Task goal: Select each line where the word "scene" appears.

- - -

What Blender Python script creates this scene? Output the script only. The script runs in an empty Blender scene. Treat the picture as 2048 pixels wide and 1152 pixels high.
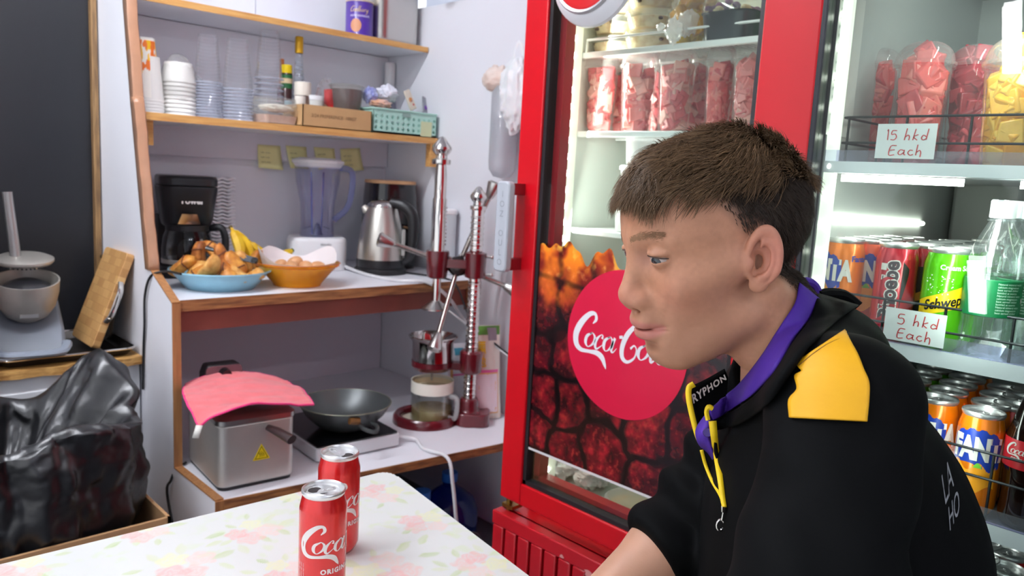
import bpy, bmesh, math, random
import numpy as np
from mathutils import Vector, Matrix, Euler
PI = math.pi
SC = bpy.context.scene
COL = SC.collection
# ------------------------------------------------------------------ camera, world, light, exposure
F, CX, CY, CAMH = 1549.0, 1024.0, 576.0, 1.27
_X = np.array([1630, -136, 1549.0]); _X /= np.linalg.norm(_X)
_Y = np.array([-1497, -307, 1549.0]); _Y -= _X * (_X @ _Y); _Y /= np.linalg.norm(_Y)
RW = np.array([_X, _Y, np.cross(_X, _Y)])          # world <- camera (x right, y down, z forward)
cam_d = bpy.data.cameras.new('camera'); cam = bpy.data.objects.new('camera', cam_d); COL.objects.link(cam)
cam_d.sensor_width = 36.0; cam_d.lens = F / 2048 * 36; cam_d.clip_start = 0.02
_r, _u, _b = RW[:, 0], -RW[:, 1], -RW[:, 2]
cam.matrix_world = Matrix(((_r[0], _u[0], _b[0], 0), (_r[1], _u[1], _b[1], 0), (_r[2], _u[2], _b[2], CAMH), (0, 0, 0, 1)))
cam_d.dof.use_dof = True; cam_d.dof.focus_distance = 0.86; cam_d.dof.aperture_fstop = 9.0
SC.camera = cam
SC.view_settings.view_transform = 'Standard'; SC.view_settings.look = 'None'
SC.view_settings.gamma = 1.0; SC.view_settings.use_curve_mapping = False
SC.view_settings.exposure = 0.95
SC.cycles.transparent_max_bounces = 32; SC.cycles.max_bounces = 10; SC.cycles.sample_clamp_indirect = 6.0
W = bpy.data.worlds.new('world'); SC.world = W; W.use_nodes = True
W.node_tree.nodes['Background'].inputs[0].default_value = (0.92, 0.94, 1.0, 1)
W.node_tree.nodes['Background'].inputs[1].default_value = 0.75

def lamp(name, loc, size, power, col=(1, 1, 1), target=None, sy=None):
    d = bpy.data.lights.new(name, 'AREA'); d.energy = power; d.color = col
    d.size = size
    if sy: d.shape = 'RECTANGLE'; d.size_y = sy
    o = bpy.data.objects.new(name, d); COL.objects.link(o); o.location = loc
    if target is not None:
        o.rotation_euler = (Vector(target) - Vector(loc)).to_track_quat('-Z', 'Y').to_euler()
    return o
# unseen ceiling tube lights, one of them added as fill
TUBE_L = 62.0                                                      # radiance of the bare ceiling tubes built below

# ------------------------------------------------------------------ pixel (2048x1152) -> point on a plane of the room
def ray(px, py): return RW @ np.array([(px - CX) / F, (py - CY) / F, 1.0])
def az(px, py, z):
    d = ray(px, py); return Vector(d * ((z - CAMH) / d[2])) + Vector((0, 0, CAMH))
def ax(px, py, x):
    d = ray(px, py); return Vector(d * (x / d[0])) + Vector((0, 0, CAMH))
def ay(px, py, y):
    d = ray(px, py); return Vector(d * (y / d[1])) + Vector((0, 0, CAMH))
def ad(px, py, d): return Vector(ray(px, py) * d) + Vector((0, 0, CAMH))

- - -

Exercise solution:
What Blender Python script creates this scene? Output the script only. The script runs in an empty Blender scene. Treat the picture as 2048 pixels wide and 1152 pixels high.
SC = bpy.context.scene